Tuesday, January 10, 2006

TED ENSLIN: ONE DAY & HOW IT WAS

One Day And How It Was
Theodore Enslin
Granite Press 2005
27 Treverbyn Road, St Ives, Cornwall, UK
...
Prolific as ever, I pity the fool burdened with the task of compiling a comprehensive bibliography of Ted Enslin's published work. The spontaneous, decentralized nature of small press publishing undoubtedly confounds such a task further. Here one minute, gone the next. Tracking down several dozen small press publications and magazines might be difficult but it is nonetheless possible; tracking down a body of published works comparable to the number pumped out by Enslin would require a Herculean effort. The same is of course true for the corpus of work by Cid Corman, one of the first to publish and promote Enslin's poetry back in the late 50s. Both poets have, in addition to their larger works and poetic sequences, published dozens of slim, seemingly negligible volumes of verse. Many of the books are gorgeous works of art themselves--letter pressed, silk screened, hand sewn, printed on beautiful stock. Coming into such publications is more akin to reading a deeply intimate, private correspondence than a book manufactured by a larger publishing company and shipped out of a warehouse. Like literary correspondence, the slim independently published volumes can not only be read for their own sake but also to broaden & further develop readings of more substantial works by an author. In the case of Enslin, we could, for example, ask how a small volume like One Day might lend itself to a reading of his longer works such as the three volumes of Forms (Elizabeth Press) or the two volumes of Ranger (North Atlantic Books).

Where Enslin's two volume epic Ranger is long and indeed dense, a philosophically & historically complex work grounded, in part, in the tragic destruction of Mesoamerican culture in the sixteenth century, the short poems included in One Day are seemingly transparent, bound neither spatially nor temporally.
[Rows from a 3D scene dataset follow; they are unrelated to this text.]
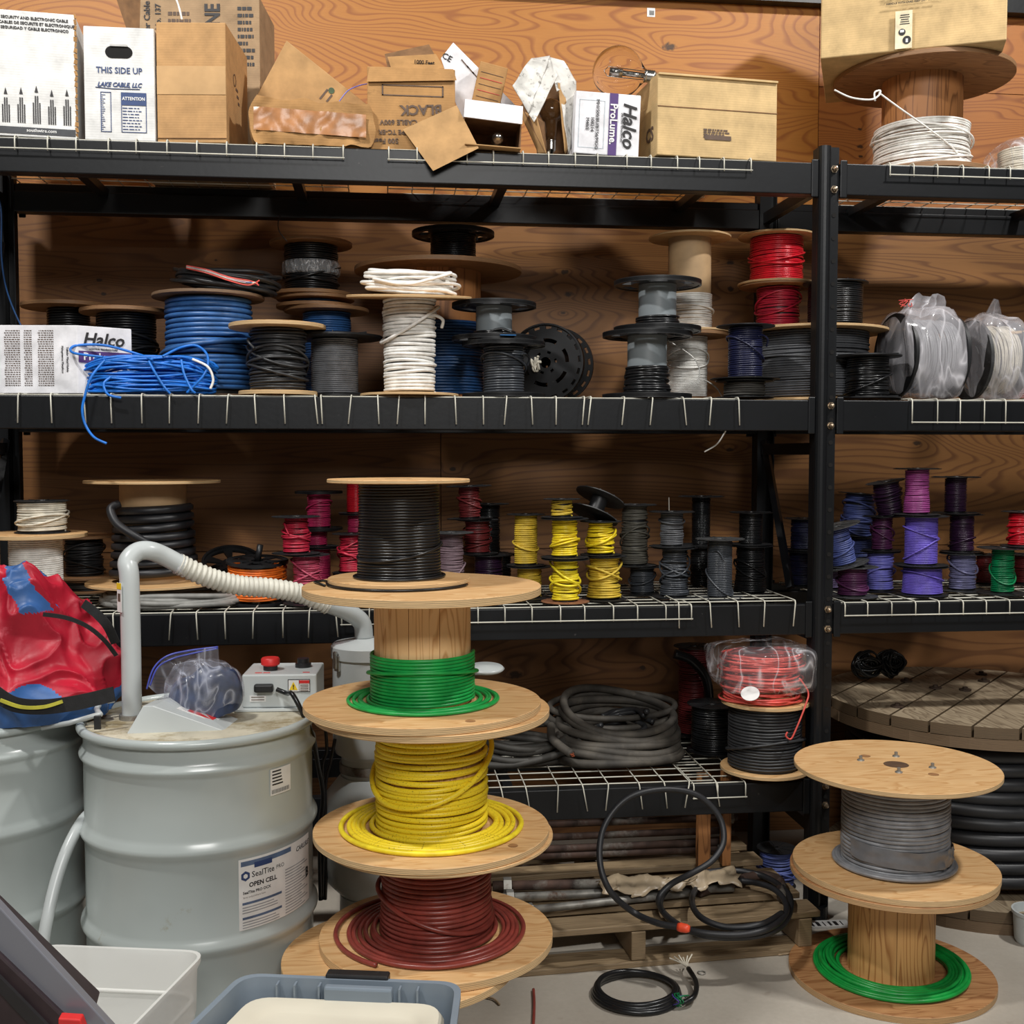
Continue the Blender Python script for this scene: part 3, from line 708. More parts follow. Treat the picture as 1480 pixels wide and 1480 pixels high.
# hanging thin blue cable at the far left, white end under the second shelf beam
def cable(name, label, pts, r, mat, n=8, k=7, parent=None, cat='cable'):
    p0 = Vector(pts[0]); mb = MB(); mb.tube([Vector(q)-p0 for q in spline(pts, n)], r, k)
    o = mb.build(name, mat, parent, smooth=True, loc=p0)
    if parent is None: tag(o, label, cat)
    return o
cable('hanging_cable', 'thin blue cable hanging down in front of the far left rear post', [P3(-12, 258, 3.75), P3(1, 300, 3.76), P3(2, 370, 3.78), P3(10, 420, 3.8), P3(30, 470, 3.82), P3(60, 520, 3.84)], .0028, WC['deep_blue'])
cable('white_cable_tail', 'stray white cable end dangling behind the second shelf beam', [P3(1060, 600, 3.66), P3(1047, 626, 3.67), P3(1036, 642, 3.68), P3(1018, 653, 3.68)], .0025, WC['white'])
cable('curled_white_wire', 'loose white wire end curling down from the two white spools', [P3(965, 492, 3.78), P3(1000, 515, 3.77), P3(1011, 535, 3.76), P3(1008, 555, 3.75), P3(1015, 548, 3.75), P3(1035, 560, 3.74), P3(1045, 576, 3.74)], .0022, WC['white'])
cable('hooked_black_wire', 'thin black wire sticking up above the tape-wrapped spool', [P3(415, 349, 3.93), P3(404, 335, 3.93), P3(402, 322, 3.93), P3(406, 310, 3.93)], .0018, WC['black'])

# two reels in clear plastic bags
def bag_blob(mb, cx, cy, z0, rx, ry, hz, seed, amp=.02, nu=64, nv=40, sq=.75, freq=9):
    V = []; Fc = []
    for i in range(nv+1):
        v = i/nv*PI
        for j in range(nu):
            u = 2*PI*j/nu; f = lambda c: math.copysign(abs(c)**sq, c)
            x = f(math.sin(v))*f(math.cos(u)); y = f(math.sin(v))*f(math.sin(u)); z = -f(math.cos(v))
            p = Vector((x*rx, y*ry, z*hz))
            nn = noise.noise(Vector((p.x*freq+seed, p.y*freq, p.z*freq*.5))); n2 = noise.noise(Vector((p.x*freq*3+seed, p.y*freq*3, p.z*freq)))
            k = 1+amp/rx*((1-abs(nn)*3)*.8+n2*.5)
            V.append((cx+p.x*k, cy+p.y*k, max(z0+.001, z0+hz+p.z*k)))
    for i in range(nv):
        for j in range(nu): Fc.append((i*nu+j, i*nu+(j+1) % nu, (i+1)*nu+(j+1) % nu, (i+1)*nu+j))
    return mb.add(V, Fc)
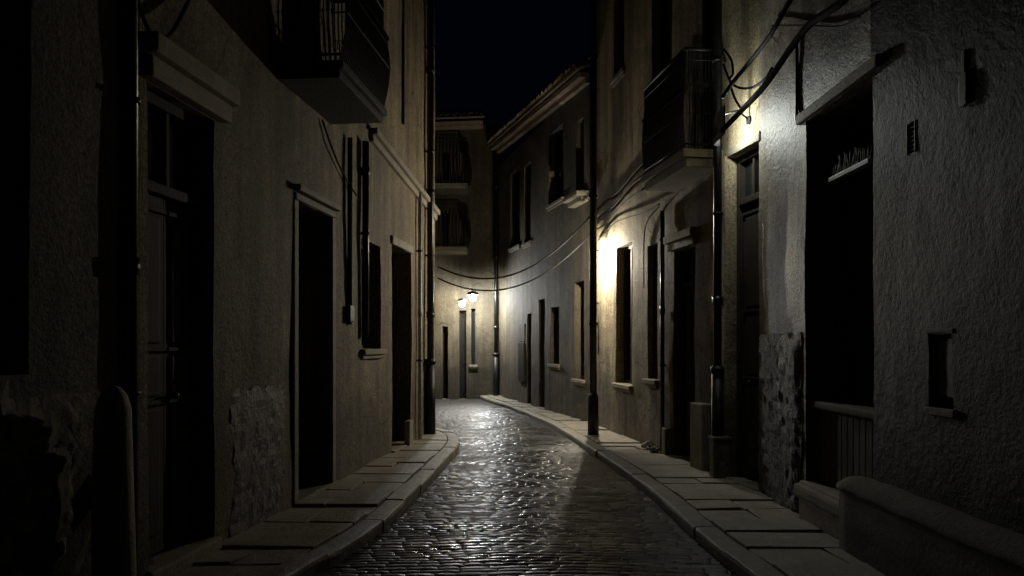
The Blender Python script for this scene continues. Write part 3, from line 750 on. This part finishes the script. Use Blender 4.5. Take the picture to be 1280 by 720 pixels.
cable('loose_cable', [on(LW, 165, -30, .05), on(LW, 178, 20, .07), on(LW, 195, 48, .09), on(LW, 215, 40, .07), on(LW, 236, 0, .05)], .013, 'black cable looping down above the first left doorway')
# heavy cables on the right
gC = 'heavy cables looped across the dark grey house'
cable('heavy_cable', [on(RN, 1085, -50, 0.40), on(RN, 1055, 0, 0.42), on(RN, 1015, 28, 0.42), on(RN, 990, 58, 0.41), on(RN, 955, 108, 0.40), on(RM, 925, 140, 0.42), on(RM, 902, 164, 0.44)], .026, 'thickest black cable sweeping down from the top right to the drainpipe', gC)
cable('heavy_cable', [on(RN, 1010, -40, 0.44), on(RN, 985, 5, 0.44), on(RN, 962, 45, 0.42), on(RM, 935, 80, 0.42), on(RM, 916, 103, 0.42), on(RM, 903, 122, 0.44)], .02, 'black cable left of the thickest one, coming down from the top edge', gC)
cable('heavy_cable', [on(RN, 965, 85, 0.39), on(RN, 955, 100, 0.38), on(RM, 938, 110, 0.39), on(RM, 922, 109, 0.39), on(RM, 912, 100, 0.39), on(RM, 904, 80, 0.42)], .012, 'thin black cable sagging in a bow right of the drainpipe', gC)
cable('heavy_cable', [on(RM, 905, 62, 0.40), on(RM, 914, 75, 0.38), on(RM, 916, 92, 0.38), on(RM, 912, 100, 0.38), on(RM, 918, 122, 0.38), on(RM, 927, 137, 0.38)], .012, 'thin black cable curling down beside the drainpipe', gC)
cable('thin_cable', [on(RN, 996, 55, .03), on(RN, 996.5, 100, .02), on(RN, 996, 150, .02)], .014, 'short straight black cable running down to the lintel of the half-boarded doorway')
cable('thin_cable', [on(RN, 965, 32, .03), on(RN, 1010, 32, .03), on(RN, 1050, 33, .03), on(RN, 1075, 20, .03)], .008, 'thin level cable behind the thick cables at the top of the nearest house on the right')
cable('thin_cable', [on(RM, 748, 300, .04), on(RM, 765, 281, .04), on(RM, 785, 272, .05), on(RM, 805, 266, .05), on(RM, 824, 255, .05)], .01, 'thin cable wandering from the pole to below the right balcony')
cable('thin_cable', [on(RM, 824, 258, .05), on(RM, 810, 275, .04), on(RM, 805, 300, .03), on(RM, 805, 360, .03)], .008, 'thin cable dropping beside the narrow window under the right balcony')
def span(A, B, sag, r, label):
    A, B = Vector(A), Vector(B); m = MB()
    P = [A.lerp(B, t) - Vector((0, 0, sag * 4 * t * (1 - t))) for t in [x / 24 for x in range(25)]]
    m.tube(P, r, 7); return single(m, 'span_wire', M['cable'], label, 'wire', tuple(A), 'wires strung over the alley')
span((LW(LW.len - .02, .05, EYE + .098 * 13.8)), on(RM, 744, 262, .1), .62, .016, 'upper black wire hanging across the alley before the end house')
span((LW(LW.len - .02, .05, EYE + .092 * 13.8 - .12)), on(RM, 744, 286, .08), .58, .014, 'lower black wire hanging across the alley before the end house')
# guard stone by the left doorway
m = MB(); cx_, cy_ = ray(142, 4.2), 4.2
rings = [(0, .11), (.3, .105), (.8, .1), (1.08, .094), (1.18, .086), (1.25, .066), (1.29, .035), (1.302, .006)]
m.tube([(cx_ + .004 * math.sin(z * 5), cy_, z + .08) for z, r in rings], [r for z, r in rings], 18)
for v in m.bm.verts: v.co += Vector((noise.noise(v.co * 9), noise.noise(v.co * 9 + Vector((5, 5, 5))), 0)) * .008
single(m, 'guard_stone', M['palestone'], 'round-topped weathered stone post standing against the left wall before the first doorway', 'stone post', (cx_, cy_, .1))
# low parapet, bottom right
t = thing('low_wall', 'low round-topped parapet wall in the bottom right corner', 'wall', (2.46, 3.5, .1))
def parapet(pr, name, mat, inset):
    m = MB(); rows = []; yy = [5.78 - inset - .12 * i for i in range(38)]
    for i, y in enumerate(yy):
        e = 0 if i > 1 else (.03 if i == 0 else .008); dz = .02 * noise.noise(Vector((0, y * 2, 0)))
        rows.append([m.bm.verts.new((2.46 + .012 * noise.noise(Vector((x * 9, y * 2.5, z * 4))) + x, y, .1 + z - (e if z > .5 else 0) + dz + .006 * noise.noise(Vector((x * 20, y * 6, 0))))) for x, z in pr])
    for a, b in zip(rows, rows[1:]):
        for k in range(len(pr) - 1): f = m.bm.faces.new([a[k], a[k + 1], b[k + 1], b[k]]); f.smooth = True
    m.bm.faces.new(rows[0]); m.bm.faces.new(rows[-1]); m.build(name, mat, t)
parapet([(-.1, 0), (-.1, .2), (-.1, .47), (.1, .47), (.1, 0)], 'body', M['body'], .015)
parapet([(-.11, .46), (-.118, .475), (-.11, .5), (-.085, .54), (-.05, .565), (0, .575), (.05, .565), (.085, .54), (.11, .5), (.118, .475), (.11, .46)], 'coping', M['coping'], 0)
# little heap of rubble on the right pavement
m = MB(); c0 = Vector((ray(815, 11.2) - .02, 11.2, .125))
for k in range(46):
    a_ = random.uniform(0, 2 * PI); rr_ = random.random() ** .7; r = random.uniform(.015, .045)
    m.ball(c0 + Vector((math.cos(a_) * rr_ * .1, math.sin(a_) * rr_ * .3, .09 * (1 - rr_) + r * .5)), r, 1, (1, 1.2, .8), .6)
single(m, 'rubble_heap', M['debris'], 'small heap of broken mortar at the foot of the pale wall on the right pavement', 'rubble', tuple(c0))

# ================================================================== WORLD, CAMERA
w = bpy.data.worlds.new('World'); sc.world = w; w.use_nodes = True; nt = w.node_tree; bg = nt.nodes['Background']
bg.inputs['Color'].default_value = (.22, .36, 1, 1); bg.inputs['Strength'].default_value = .0018
cam = bpy.data.cameras.new('camera'); co = bpy.data.objects.new('camera', cam); C.objects.link(co)
co.location = (0, 0, EYE); co.rotation_euler = (PI / 2, 0, 0); cam.sensor_width = 36; cam.lens = 36 * F_PX / 1280
cam.shift_y = (HOR - 360) / 1280; cam.clip_end = 1000; cam.clip_start = .05; sc.camera = co
vs = sc.view_settings; vs.view_transform = 'Standard'; vs.look = 'None'; vs.exposure = -.2; vs.gamma = 1; vs.use_curve_mapping = False
sc.cycles.use_denoising = True; sc.cycles.max_bounces = 5; sc.cycles.diffuse_bounces = 3
sc.cycles.sample_clamp_indirect = 4
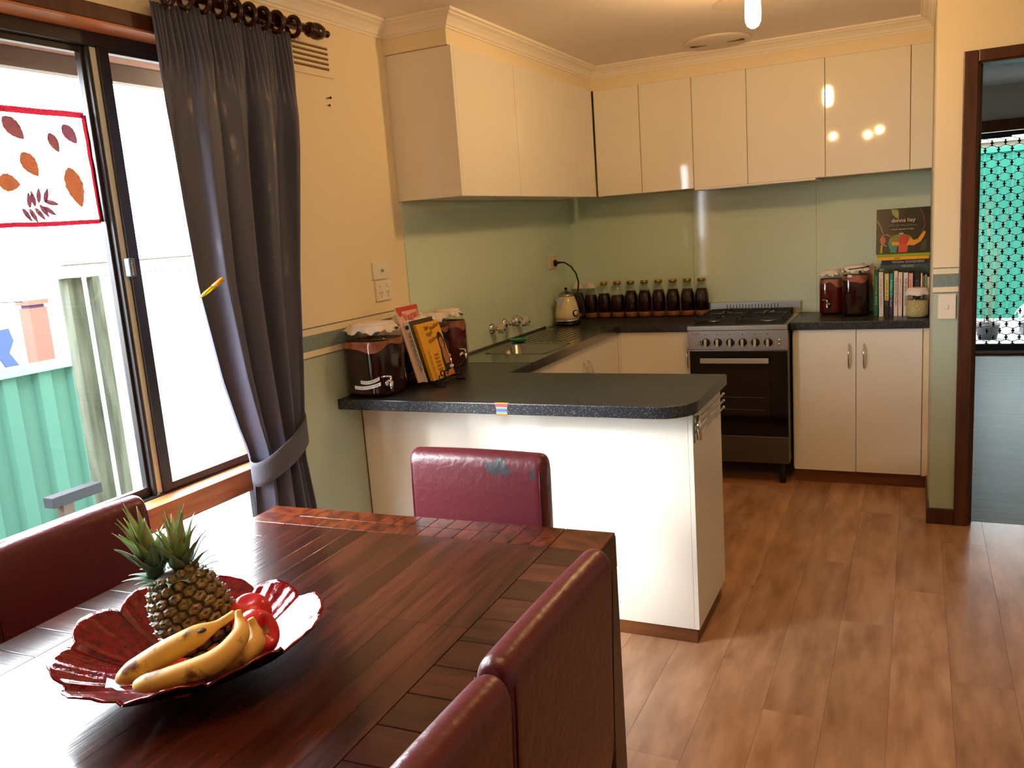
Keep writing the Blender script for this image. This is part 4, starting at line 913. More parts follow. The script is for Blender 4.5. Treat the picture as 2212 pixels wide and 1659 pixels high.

These poems could have been written anywhere at anytime. Beyond the use of modern American English, the poems include no details specific to a particular time or place. They speak in a very general, transhistorical & transcultural way of things held in common by all at all times: language, song, clouds, earth, sky, beginnings, ends, wealth, poverty. Were the poems peddled as contemporary English translations of Greek lyric poems, T'ang poems, classical Korean shijo, or brief verses written by an African griot, no one other than highly specialized scholars would know the difference. Take the following:

To sell or sing
there lies a difference
one who sings may sell
but at his peril
song is precious is of wealth
but cannot be accounted for
the selling lies

Enslin is clearly playing here with, among other things, the distinction between literal material wealth and figurative spiritual wealth, privileging song over gold, singing over commerce. Aside from language there is nothing to tie this poem to a particular time or place, no one detail which would lead us to a particular moment or region. Yet there is a conviction, a value revealed. Singing and selling are diametrically opposed, the two advanced as mutually exclusive dualities. This conviction is, to be sure, a foundational theme upon which Enslin's larger, far more complex works are built.

To read such a slim volume as a window into the larger works is thus possible and profitable. To read it for its own sake is, of course, a pleasure all its own. Granite Press does wonderful work. The book is as delicate as the poems contained within. Hand sewn, printed on fine stock. Like dozens of other small presses Granite Press is completely DIY, done out of the home & as homes change, addresses change. Several years back they were based in Slovenia. Now they're in England. The address: 27 Treverbyn Road, St Ives, Cornwall, UK.